Continuing his hands-on training in higher-end food service, Brack put in a few years back at Liberal, this time at the country club, before he moved to Garden City’s country club and then back east. He worked at a metropolitan K.C. club where ice sculptures were common fare, the kitchen employed a full-time pastry chef and paper plates were nowhere to be seen.

He relished city life, with its access to gourmet food markets and ethnic restaurants, but when LCC called him back for a second stint in 2003, it was hard to say no. The building had burned down and members intended to start over. The proposal offered Brack a chance to gain valuable, resumé-building experience and spend some time back home after years away and a divorce that, he said wryly, “is the kind of thing that will change everything.”

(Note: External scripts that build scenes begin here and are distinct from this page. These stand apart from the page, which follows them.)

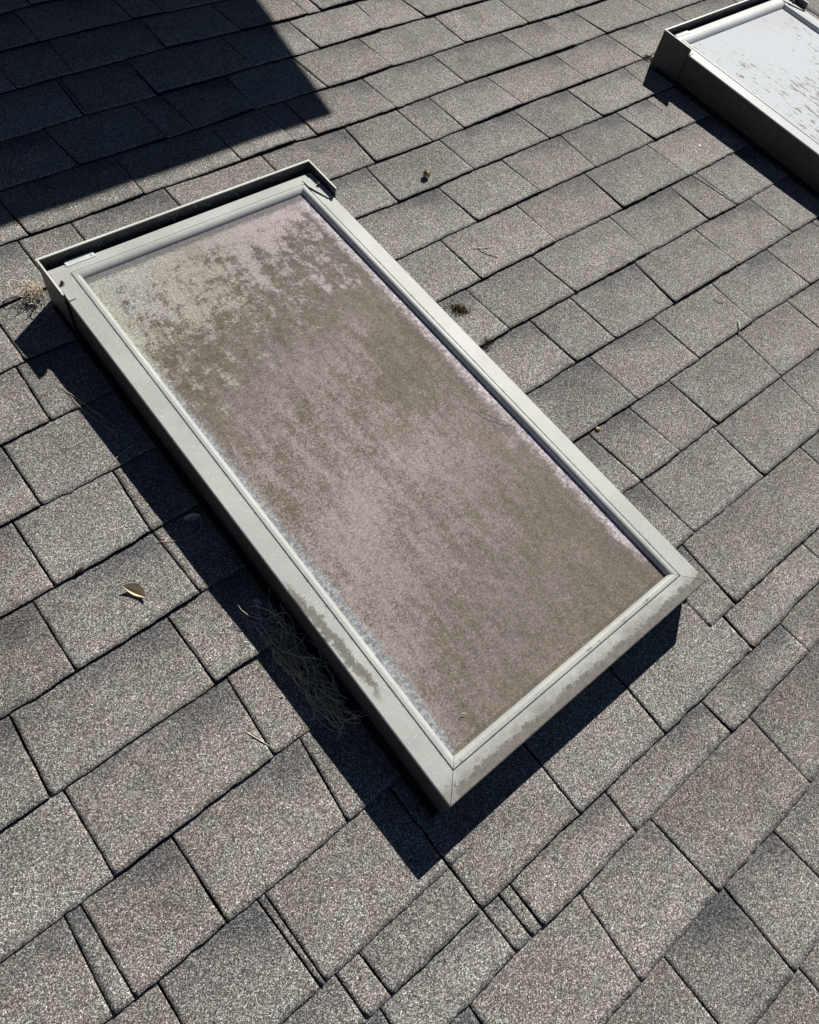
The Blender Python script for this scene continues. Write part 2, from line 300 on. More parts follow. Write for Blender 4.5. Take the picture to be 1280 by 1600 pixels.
    gc = s.t.nodes.new('ShaderNodeCombineXYZ')
    for i in range(3): s.put(gc.inputs[i], g)
    c = s.mix(1.0, c, gc.outputs[0], 'MULTIPLY')
    pt = s.voro(95); dots = s.math('MULTIPLY', s.step(pt.outputs['Distance'], 0.13, 0.08), s.step(s.sep(pt.outputs['Color'])[1], 0.80, 0.84))
    c = s.mix(s.math('MULTIPLY', dots, 0.6), c, (0.60, 0.57, 0.52))
    s.color(c)
    s.bump(s.math('ADD', s.math('MULTIPLY', gq[1], 0.6), blot), 0.35, 0.0010)
    return s.m

def mat_pane_pale():
    s = NT('pale_acrylic', 0.85, 0.12)
    x, y, z = s.sep(s.co)
    st = s.noise(1.0, 5, 0.7, s.scaled(95, 26, 1)); big = s.noise(5, 3, 0.5)
    low = s.step(s.math('ADD', y, s.math('MULTIPLY', s.math('SUBTRACT', big, 0.5), -0.5)), 0.52, -0.05)
    fl = s.step(s.math('ADD', s.math('ADD', st, s.math('MULTIPLY', s.math('SUBTRACT', s.noise(7, 3, 0.6), 0.5), 0.35)), s.math('MULTIPLY', low, 0.12)), 0.63, 0.675)
    n = s.noise(420, 3, 0.7)
    c = s.mix(s.step(n, 0.35, 0.65), (0.60, 0.64, 0.67), (0.77, 0.81, 0.84))
    c = s.mix(s.math('MULTIPLY', s.step(s.math('ADD', y, s.math('MULTIPLY', x, 0.4)), 0.46, 0.62), 0.35), c, (0.56, 0.50, 0.56))
    c = s.mix(s.math('MULTIPLY', fl, 0.9), c, (0.29, 0.25, 0.22))
    s.color(c); s.bump(n, 0.2, 0.0006)
    return s.m

M = dict(
    granules=mat_granules(), core=mat_asphalt_edge(),
    paint=mat_paint('grey_lacquer_weathered', (0.58, 0.595, 0.565), 1.0, True),
    paint2=mat_paint('grey_lacquer_clean', (0.60, 0.63, 0.64), 0.5),
    flash=mat_paint('shaded_flashing', (0.075, 0.075, 0.072), 0.25),  # shade of the unlit flashing faces painted into a dark base colour
    hem=mat_paint('lit_hem', (0.88, 0.88, 0.83), 0.1),  # bright light on the folded edge painted in as a pale colour
    plate=mat_paint('grey_trim', (0.55, 0.56, 0.53), 0.8),
    skirt=mat_paint('shaded_skirt', (0.075, 0.070, 0.060), 0.25),  # darkened frame lacquer: shade of the side faces put into the colour
    side=plain('weathered_side', (0.40, 0.385, 0.34), 0.6, 0.3, 0, 0.2, 40),
    dark=plain('dark_gasket', (0.012, 0.012, 0.012), 0.7),
    pane=mat_pane_dirty(), pane2=mat_pane_pale(),
    white=plain('sticker_white', (0.78, 0.80, 0.80), 0.5, 0.3, 0, 0.05),
    ink=plain('faded_print', (0.36, 0.42, 0.46), 0.6),
    rust=plain('rusty_steel', (0.10, 0.045, 0.025), 0.6, 0.4, 0.4, 0.5, 300),
    galv=plain('grey_washer', (0.35, 0.34, 0.32), 0.5, 0.5, 0.2),
    leaf=plain('dry_leaf_pale', (0.74, 0.62, 0.42), 0.6, 0.3, 0, 0.12, 60),
    leaf2=plain('dry_leaf_grey', (0.66, 0.57, 0.50), 0.7, 0.2, 0, 0.2, 80),
    litter=plain('leaf_litter', (0.20, 0.16, 0.13), 0.9, 0.1, 0, 0.7, 400),
    straw=plain('dry_straw', (0.80, 0.70, 0.56), 0.7, 0.2, 0, 0.25, 200),
    needle=plain('dead_needle', (0.66, 0.54, 0.42), 0.7, 0.2, 0, 0.25, 150),
    moss=plain('brown_moss', (0.13, 0.085, 0.04), 0.95, 0.05, 0, 0.6, 500),
    seed=plain('seed_husk', (0.50, 0.42, 0.22), 0.7, 0.2, 0, 0.35, 300),
    hole=plain('husk_hollow', (0.03, 0.02, 0.012), 0.9, 0.05),
    yellow=plain('yellow_seed', (0.70, 0.50, 0.20), 0.5, 0.3, 0, 0.25, 200),
    wall=plain('painted_siding', (0.22, 0.20, 0.17), 0.8, 0.2, 0, 0.12, 6),
)

# ---------------------------------------------------------------- object helpers
def mesh(name, V, F, mats, smooth=False):
    me = bpy.data.meshes.new(name); me.from_pydata([tuple(v) for v in V], [], [tuple(f) for f in F]); me.update()
    for q in (mats if isinstance(mats, (list, tuple)) else [mats]): me.materials.append(q)
    if smooth: me.polygons.foreach_set('use_smooth', [True] * len(me.polygons))
    return me
def link(name, me, parent=None, loc=None, rot=0.0, label=None, cat=None, group=None, kind=None):
    o = bpy.data.objects.new(name, me); COL.objects.link(o)
    if parent is not None:
        o.parent = parent
        if loc is not None: o.location = loc
    else:
        o.matrix_world = ROOF @ Matrix.Translation(loc or (0, 0, 0)) @ Matrix.Rotation(rot, 4, 'Z')
    if label: o['label'] = label
    if cat: o['category'] = cat
    if group: o['group'] = group
    if kind: o['kind'] = kind
    return o
class MB:
    def __init__(s): s.V = []; s.F = []
    def add(s, V, F):
        n = len(s.V); s.V += [tuple(v) for v in V]; s.F += [tuple(i + n for i in f) for f in F]; return s
    def box(s, x0, x1, y0, y1, z0, z1):
        V = [(x, y, z) for z in (z0, z1) for y in (y0, y1) for x in (x0, x1)]
        return s.add(V, [(0, 2, 3, 1), (4, 5, 7, 6), (0, 1, 5, 4), (1, 3, 7, 5), (3, 2, 6, 7), (2, 0, 4, 6)])
    def prism(s, pts, z0, z1, lift=None):
        n = len(pts); lift = lift or [0] * n
        V = [(x, y, z0 + l) for (x, y), l in zip(pts, lift)] + [(x, y, z1 + l) for (x, y), l in zip(pts, lift)]
        F = [tuple(range(n - 1, -1, -1)), tuple(range(n, 2 * n))] + [(i, (i + 1) % n, n + (i + 1) % n, n + i) for i in range(n)]
        return s.add(V, F)
    def tube(s, pts, r, seg=5, taper=0.35):
        pts = [Vector(p) for p in pts]; V = []; F = []; N = len(pts)
        for i, p in enumerate(pts):
            t = (pts[min(i + 1, N - 1)] - pts[max(i - 1, 0)]).normalized()
            a = t.cross(Vector((0, 0, 1)));  a = a.normalized() if a.length > 1e-6 else Vector((1, 0, 0))
            b = t.cross(a); q = i / (N - 1); rr = r * (1 - (1 - taper) * abs(2 * q - 1) ** 3)
            for j in range(seg):
                an = 2 * math.pi * j / seg; V.append(p + a * (rr * math.cos(an)) + b * (rr * math.sin(an)))
        for i in range(N - 1):
            for j in range(seg):
                F.append((i * seg + j, i * seg + (j + 1) % seg, (i + 1) * seg + (j + 1) % seg, (i + 1) * seg + j))
        F.append(tuple(range(seg - 1, -1, -1))); F.append(tuple((N - 1) * seg + j for j in range(seg)))
        return s.add(V, F)
    def cyl(s, x, y, z0, z1, r, seg=16, r2=None):
        r2 = r2 or r
        V = [(x + r * math.cos(2 * math.pi * i / seg), y + r * math.sin(2 * math.pi * i / seg), z0) for i in range(seg)]
        V += [(x + r2 * math.cos(2 * math.pi * i / seg), y + r2 * math.sin(2 * math.pi * i / seg), z1) for i in range(seg)]
        F = [tuple(range(seg - 1, -1, -1)), tuple(range(seg, 2 * seg))] + [(i, (i + 1) % seg, seg + (i + 1) % seg, seg + i) for i in range(seg)]
        return s.add(V, F)
    def obj(s, name, mat, parent=None, smooth=False, **k):
        return link(name, mesh(name, s.V, s.F, mat, smooth), parent, **k)
def spline(pts, n=24):
    """Catmull-Rom through 3D points"""
    P = [Vector(p) for p in pts]; P = [P[0] * 2 - P[1]] + P + [P[-1] * 2 - P[-2]]; out = []
    k = len(P) - 3
    for i in range(n + 1):
        t = i / n * k; j = min(int(t), k - 1); f = t - j; a, b, c, d = P[j:j + 4]
        out.append(0.5 * ((2 * b) + (c - a) * f + (2 * a - 5 * b + 4 * c - d) * f * f + (3 * b - a - 3 * c + d) * f ** 3))
    return out

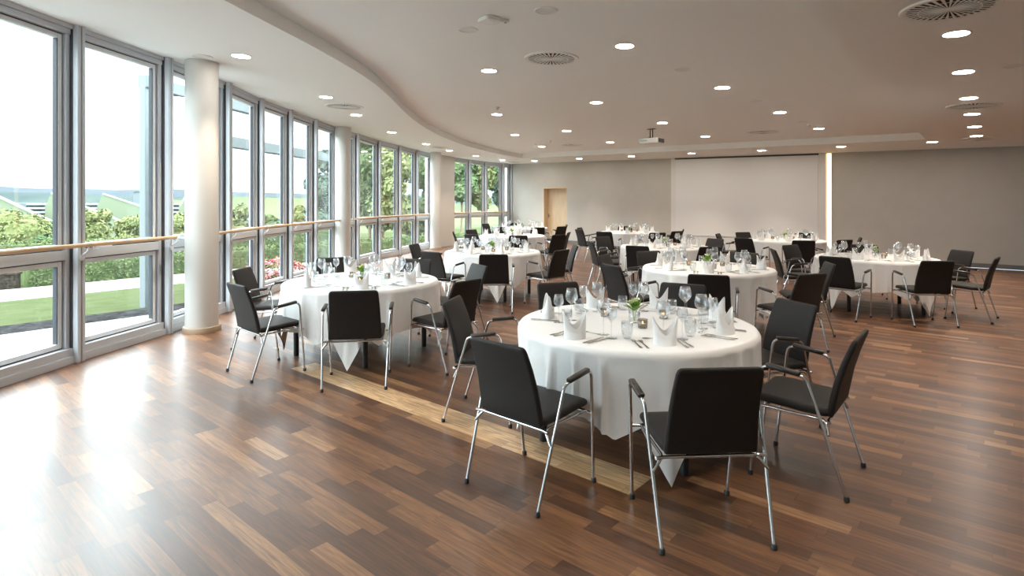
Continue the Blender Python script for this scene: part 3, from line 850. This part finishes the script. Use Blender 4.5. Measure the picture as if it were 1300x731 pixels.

Change was the word in the air at LCC, where construction was underway for a new club house. Brack found moving home to Liberal was not a sacrifice, as his counterparts in the city imagined. A major reconstruction/remodeling project gave him plenty to think about. The chance to put his own stamp on the place where he’d work was appealing.
Today, the job continues to offer satisfying challenges. His educator’s background has come in handy as he provides on-the-job training for willing but less experienced kitchen staff. He enjoys the freedom management offers, constantly looking for new ways to attract and retain members.

And the community feels like home because it is home. This year, Brack’s plate is full as he fills the spot as Rotary Club president and the first of two terms as president of Liberal’s International Pancake Day. He’s also chair of a national club manager’s association, which puts him on the road five times a year.

When he returns to Liberal, he said, it’s the club atmosphere that lets him know he’s home.

“When you work in a nice atmosphere, you kind of escape the things you don’t care for so much,” he said. “You come in to work and it doesn’t matter how it smells outside. Everybody’s in a good mood, everybody enjoys good food and a good time.”